Small Business Glossary: S
Sarbanes-Oxley: A wide-ranging U.S. corporate reform legislation act that lays down stringent procedures regarding the accuracy and reliability of corporate disclosures, places restrictions on auditors providing non-audit services, and obliges top executives to verify their accounts personally.
security: A financial instrument that shows ownership, such as stocks or bonds.
sell-through: An advertising campaign that encourages immediate sales.
sexual harassment: Any unwelcome physical, visual, or verbal sexual advance, or a request for sexual favors, that interferes with the victim's job performance.
share: Evidence of ownership that represents an equal proportion of a business's capital.

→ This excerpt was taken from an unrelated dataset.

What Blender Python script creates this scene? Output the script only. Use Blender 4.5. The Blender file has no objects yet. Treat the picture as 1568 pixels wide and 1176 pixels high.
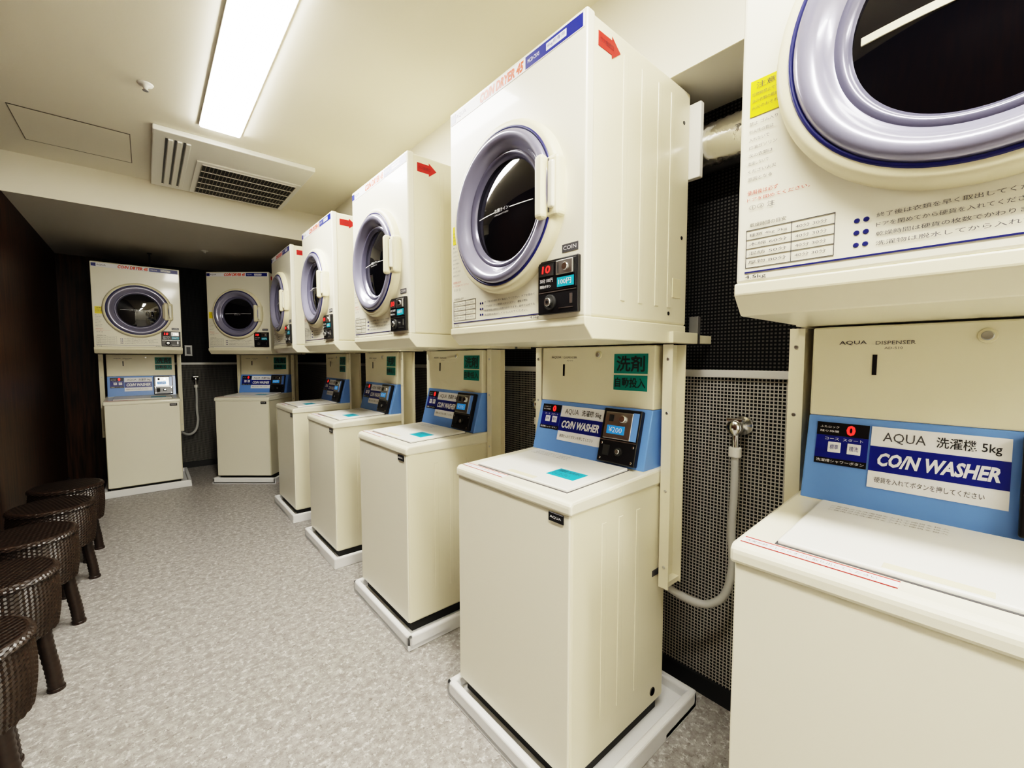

skyscraper: A vertical banner ad.
soft skill: An ability, such as conflict management or team building, that's defined in terms of expected outcomes rather than as a specific method or technique.
sole proprietor: A person who owns a business individually and who is personally liable for the activities of the business.
solvency: The ability of a business to pay its liabilities on time.
source document: Evidence (such as a deposit slip or invoice) of a business dealing; critical in constructing an audit trail.
spin: A particular emphasis or slant imparted to information in order to create a desired effect.
stock: A share of a particular publicly traded business, which gives the stockholder a proportionate share in ownership of that business.